You guys have no idea how much I've been waiting for this Gold Bond brand pen to "rise from the ashes". Last year the barrel and cap of this pen came to me, and I immediately like it because of its size and I can tell that this pen used to occupy the top tier model. But the section was missing and being a big pen (usually vintage pens are smaller) it's hard to find a section that would fit it, not to mention the one with a nib size that won't look ridiculously small.
Issue #2 is the clip. No clip came with the cap, just a stub that used to be a clip. Now what? Well, nothing else to do until an appropriately sized Z-clip come by. And one finally did, thankfully not costing me a lot like a seller on ebay wants for one. And it came with a nice "C" engraving. "C" for Cold Bond?
Okay, so now I had to borrow the inner cap puller from my FP restoration "master" and after soaking the cap for a few days, I finally were able to get the old inner cap out. Old clip stub out, new Z-clip in, and reinstall the inner cap with a lot of fitting and careful tapping. Careful is the key here, because one tap too many, I can crack the cap from the inside. Game over.

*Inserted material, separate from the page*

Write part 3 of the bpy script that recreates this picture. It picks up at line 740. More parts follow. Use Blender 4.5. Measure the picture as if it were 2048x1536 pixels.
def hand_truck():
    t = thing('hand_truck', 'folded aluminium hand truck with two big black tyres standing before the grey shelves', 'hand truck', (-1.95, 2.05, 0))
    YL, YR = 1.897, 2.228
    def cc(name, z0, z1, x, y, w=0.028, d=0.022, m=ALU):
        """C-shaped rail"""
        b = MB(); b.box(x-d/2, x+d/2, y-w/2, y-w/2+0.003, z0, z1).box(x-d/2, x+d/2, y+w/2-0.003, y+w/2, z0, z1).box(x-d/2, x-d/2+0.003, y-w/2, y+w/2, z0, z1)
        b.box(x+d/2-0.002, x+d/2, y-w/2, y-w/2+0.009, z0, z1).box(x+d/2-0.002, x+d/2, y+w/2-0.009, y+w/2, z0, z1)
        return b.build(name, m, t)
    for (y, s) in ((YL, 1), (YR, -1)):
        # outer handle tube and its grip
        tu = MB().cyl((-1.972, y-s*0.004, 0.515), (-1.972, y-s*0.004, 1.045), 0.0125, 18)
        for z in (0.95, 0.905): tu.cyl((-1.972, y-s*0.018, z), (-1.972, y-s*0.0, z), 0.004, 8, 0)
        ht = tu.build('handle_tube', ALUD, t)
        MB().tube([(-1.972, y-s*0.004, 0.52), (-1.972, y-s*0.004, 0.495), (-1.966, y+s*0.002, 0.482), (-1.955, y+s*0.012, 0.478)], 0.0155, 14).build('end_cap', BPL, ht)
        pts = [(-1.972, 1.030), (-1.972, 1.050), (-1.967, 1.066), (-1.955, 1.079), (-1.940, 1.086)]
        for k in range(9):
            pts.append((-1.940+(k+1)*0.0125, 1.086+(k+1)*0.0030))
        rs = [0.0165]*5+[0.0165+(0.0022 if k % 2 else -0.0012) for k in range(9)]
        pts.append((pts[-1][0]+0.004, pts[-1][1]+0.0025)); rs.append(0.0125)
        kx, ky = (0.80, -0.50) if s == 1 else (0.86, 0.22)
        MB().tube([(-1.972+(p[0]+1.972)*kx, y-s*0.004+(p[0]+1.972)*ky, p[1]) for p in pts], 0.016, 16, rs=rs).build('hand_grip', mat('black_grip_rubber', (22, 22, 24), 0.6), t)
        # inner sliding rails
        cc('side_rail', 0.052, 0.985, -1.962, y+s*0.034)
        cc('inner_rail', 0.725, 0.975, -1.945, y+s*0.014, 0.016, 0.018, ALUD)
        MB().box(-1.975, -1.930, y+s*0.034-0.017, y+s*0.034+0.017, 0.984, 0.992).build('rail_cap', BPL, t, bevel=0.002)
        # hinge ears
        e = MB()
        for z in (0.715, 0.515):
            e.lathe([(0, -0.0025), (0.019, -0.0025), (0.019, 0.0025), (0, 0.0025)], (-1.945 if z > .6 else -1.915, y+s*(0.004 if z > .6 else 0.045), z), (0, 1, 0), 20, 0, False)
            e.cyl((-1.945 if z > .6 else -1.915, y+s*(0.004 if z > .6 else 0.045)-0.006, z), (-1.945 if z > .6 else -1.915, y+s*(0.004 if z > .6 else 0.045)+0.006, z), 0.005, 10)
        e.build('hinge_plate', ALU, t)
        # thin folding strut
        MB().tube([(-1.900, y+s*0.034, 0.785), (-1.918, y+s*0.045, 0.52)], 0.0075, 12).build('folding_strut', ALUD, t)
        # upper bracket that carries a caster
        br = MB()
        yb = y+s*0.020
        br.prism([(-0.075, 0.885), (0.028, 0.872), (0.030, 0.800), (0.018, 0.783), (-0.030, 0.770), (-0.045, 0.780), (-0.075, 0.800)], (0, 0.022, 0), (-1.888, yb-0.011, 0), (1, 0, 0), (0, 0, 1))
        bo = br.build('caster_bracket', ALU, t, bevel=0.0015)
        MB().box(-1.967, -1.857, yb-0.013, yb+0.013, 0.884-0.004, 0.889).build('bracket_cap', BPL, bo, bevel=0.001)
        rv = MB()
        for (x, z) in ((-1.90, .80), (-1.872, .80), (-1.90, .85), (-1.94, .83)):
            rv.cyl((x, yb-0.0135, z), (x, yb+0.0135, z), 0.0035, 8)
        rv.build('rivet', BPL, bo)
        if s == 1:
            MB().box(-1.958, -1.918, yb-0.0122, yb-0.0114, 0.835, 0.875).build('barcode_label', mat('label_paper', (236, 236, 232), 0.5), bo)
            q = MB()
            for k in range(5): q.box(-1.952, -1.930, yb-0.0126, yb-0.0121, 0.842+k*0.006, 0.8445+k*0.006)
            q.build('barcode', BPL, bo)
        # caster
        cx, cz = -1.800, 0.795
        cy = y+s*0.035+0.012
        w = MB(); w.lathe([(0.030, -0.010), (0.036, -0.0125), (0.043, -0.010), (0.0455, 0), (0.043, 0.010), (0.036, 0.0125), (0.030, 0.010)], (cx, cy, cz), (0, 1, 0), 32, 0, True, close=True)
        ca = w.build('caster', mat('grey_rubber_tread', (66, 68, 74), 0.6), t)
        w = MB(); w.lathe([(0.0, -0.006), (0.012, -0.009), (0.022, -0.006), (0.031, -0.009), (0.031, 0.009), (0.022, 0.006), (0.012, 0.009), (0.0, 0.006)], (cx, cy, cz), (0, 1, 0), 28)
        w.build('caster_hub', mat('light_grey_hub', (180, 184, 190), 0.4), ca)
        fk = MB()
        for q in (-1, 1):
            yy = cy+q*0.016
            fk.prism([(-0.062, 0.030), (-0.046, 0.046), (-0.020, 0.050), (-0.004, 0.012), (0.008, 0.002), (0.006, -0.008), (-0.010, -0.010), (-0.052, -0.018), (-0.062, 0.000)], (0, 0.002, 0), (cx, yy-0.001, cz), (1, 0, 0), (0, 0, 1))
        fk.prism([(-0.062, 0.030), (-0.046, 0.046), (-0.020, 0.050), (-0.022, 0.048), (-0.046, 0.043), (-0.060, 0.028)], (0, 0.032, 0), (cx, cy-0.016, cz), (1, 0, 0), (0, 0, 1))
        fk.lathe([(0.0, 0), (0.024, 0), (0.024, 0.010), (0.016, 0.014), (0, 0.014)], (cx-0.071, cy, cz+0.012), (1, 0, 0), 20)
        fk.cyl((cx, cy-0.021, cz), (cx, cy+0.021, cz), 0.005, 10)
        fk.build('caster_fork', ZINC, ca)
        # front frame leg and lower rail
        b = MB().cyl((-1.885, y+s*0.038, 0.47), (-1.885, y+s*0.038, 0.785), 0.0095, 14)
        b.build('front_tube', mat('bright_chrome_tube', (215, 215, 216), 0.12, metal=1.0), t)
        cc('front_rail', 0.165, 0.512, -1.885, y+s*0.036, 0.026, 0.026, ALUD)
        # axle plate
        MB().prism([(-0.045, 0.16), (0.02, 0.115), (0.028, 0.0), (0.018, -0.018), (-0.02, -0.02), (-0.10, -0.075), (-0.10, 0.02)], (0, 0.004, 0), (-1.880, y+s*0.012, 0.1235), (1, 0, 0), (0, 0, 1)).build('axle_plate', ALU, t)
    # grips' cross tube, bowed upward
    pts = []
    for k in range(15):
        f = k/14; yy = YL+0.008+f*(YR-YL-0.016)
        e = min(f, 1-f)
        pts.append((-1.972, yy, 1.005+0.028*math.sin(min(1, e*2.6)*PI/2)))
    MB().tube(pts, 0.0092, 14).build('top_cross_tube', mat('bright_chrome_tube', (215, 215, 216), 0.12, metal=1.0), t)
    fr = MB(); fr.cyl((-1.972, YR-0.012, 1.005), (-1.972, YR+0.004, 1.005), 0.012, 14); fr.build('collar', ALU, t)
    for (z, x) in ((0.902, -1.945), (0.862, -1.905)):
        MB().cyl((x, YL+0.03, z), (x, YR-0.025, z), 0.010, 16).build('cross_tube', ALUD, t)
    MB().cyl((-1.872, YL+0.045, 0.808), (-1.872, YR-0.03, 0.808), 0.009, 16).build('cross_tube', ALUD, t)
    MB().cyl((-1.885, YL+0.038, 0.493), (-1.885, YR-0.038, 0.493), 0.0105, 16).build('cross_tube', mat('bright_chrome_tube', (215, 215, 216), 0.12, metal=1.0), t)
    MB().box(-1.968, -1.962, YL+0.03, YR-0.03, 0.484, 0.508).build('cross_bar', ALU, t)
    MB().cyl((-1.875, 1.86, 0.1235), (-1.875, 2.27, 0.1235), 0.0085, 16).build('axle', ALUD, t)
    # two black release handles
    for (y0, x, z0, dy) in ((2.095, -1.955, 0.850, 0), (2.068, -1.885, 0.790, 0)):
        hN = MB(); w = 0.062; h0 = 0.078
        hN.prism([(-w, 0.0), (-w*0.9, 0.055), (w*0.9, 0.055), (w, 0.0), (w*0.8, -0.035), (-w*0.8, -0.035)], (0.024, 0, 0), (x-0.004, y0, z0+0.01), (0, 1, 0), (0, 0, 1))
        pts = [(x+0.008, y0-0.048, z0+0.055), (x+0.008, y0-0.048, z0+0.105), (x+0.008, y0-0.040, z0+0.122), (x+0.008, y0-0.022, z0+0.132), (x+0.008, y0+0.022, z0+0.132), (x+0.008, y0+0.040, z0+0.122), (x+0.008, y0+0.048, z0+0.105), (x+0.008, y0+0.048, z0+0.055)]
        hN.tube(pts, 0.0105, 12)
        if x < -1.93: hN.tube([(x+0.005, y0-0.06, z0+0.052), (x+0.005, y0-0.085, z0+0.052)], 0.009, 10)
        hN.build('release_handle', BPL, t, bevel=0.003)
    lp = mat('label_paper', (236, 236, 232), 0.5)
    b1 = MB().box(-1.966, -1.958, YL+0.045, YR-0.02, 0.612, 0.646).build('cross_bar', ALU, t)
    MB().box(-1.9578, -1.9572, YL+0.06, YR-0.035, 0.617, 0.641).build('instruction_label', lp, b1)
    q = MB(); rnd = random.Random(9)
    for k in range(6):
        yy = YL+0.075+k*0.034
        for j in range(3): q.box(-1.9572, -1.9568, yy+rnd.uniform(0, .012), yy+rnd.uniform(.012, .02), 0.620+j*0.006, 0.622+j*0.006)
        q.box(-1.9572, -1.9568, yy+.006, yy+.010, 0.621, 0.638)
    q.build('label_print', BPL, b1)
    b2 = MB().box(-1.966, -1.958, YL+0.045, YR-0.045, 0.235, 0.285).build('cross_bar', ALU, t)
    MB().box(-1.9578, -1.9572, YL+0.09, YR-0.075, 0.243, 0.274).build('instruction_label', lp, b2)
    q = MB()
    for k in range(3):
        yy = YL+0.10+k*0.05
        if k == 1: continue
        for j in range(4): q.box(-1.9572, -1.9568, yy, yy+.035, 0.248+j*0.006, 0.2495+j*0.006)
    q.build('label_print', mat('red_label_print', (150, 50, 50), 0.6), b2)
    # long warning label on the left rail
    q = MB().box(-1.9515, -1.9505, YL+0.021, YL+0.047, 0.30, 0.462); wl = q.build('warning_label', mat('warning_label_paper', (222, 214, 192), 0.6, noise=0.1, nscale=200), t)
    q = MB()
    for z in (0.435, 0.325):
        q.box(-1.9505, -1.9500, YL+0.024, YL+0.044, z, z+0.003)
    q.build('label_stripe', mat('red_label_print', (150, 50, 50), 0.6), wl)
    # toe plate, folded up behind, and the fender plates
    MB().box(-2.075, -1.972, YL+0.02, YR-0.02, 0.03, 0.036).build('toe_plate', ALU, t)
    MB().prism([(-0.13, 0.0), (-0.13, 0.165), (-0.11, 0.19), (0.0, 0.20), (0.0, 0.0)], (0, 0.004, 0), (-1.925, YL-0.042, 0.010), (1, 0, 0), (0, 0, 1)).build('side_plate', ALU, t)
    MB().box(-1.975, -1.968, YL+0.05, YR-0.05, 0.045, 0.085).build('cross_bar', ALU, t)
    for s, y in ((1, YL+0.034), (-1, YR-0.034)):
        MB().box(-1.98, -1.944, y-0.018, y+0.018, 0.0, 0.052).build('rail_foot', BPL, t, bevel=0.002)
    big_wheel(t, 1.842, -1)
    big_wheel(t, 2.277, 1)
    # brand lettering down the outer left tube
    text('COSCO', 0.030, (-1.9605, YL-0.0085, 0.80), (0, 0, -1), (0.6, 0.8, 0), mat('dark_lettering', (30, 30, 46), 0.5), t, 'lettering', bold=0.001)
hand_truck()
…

Back to Issue #1, what section will fit this beast? I tried about 10 different sections and modify 3 of them only to end up with non-satisfying creaky fit.
Fast forward to last week, enter the Morrison's 14K nib in a heavily stained Mandarin yellow barrel with no cap <--- it's amazing that the nib survived without a cap in the middle of basically a heap of junk, it was snuck up inside a batch of battered and broken bunch of pens I got from ebay. I didn't even remember seeing this pen in the photo. But the moment I hold the section, I knew I can use it for the Gold Beast. Some quality moments with the lathe later:
It fits like the glass shoe on Cinderella now.
So now the 64K question is: Why draw gold bars in the writing sample?
I don't know, Gold Bond, Gold Bar... not enough coffee?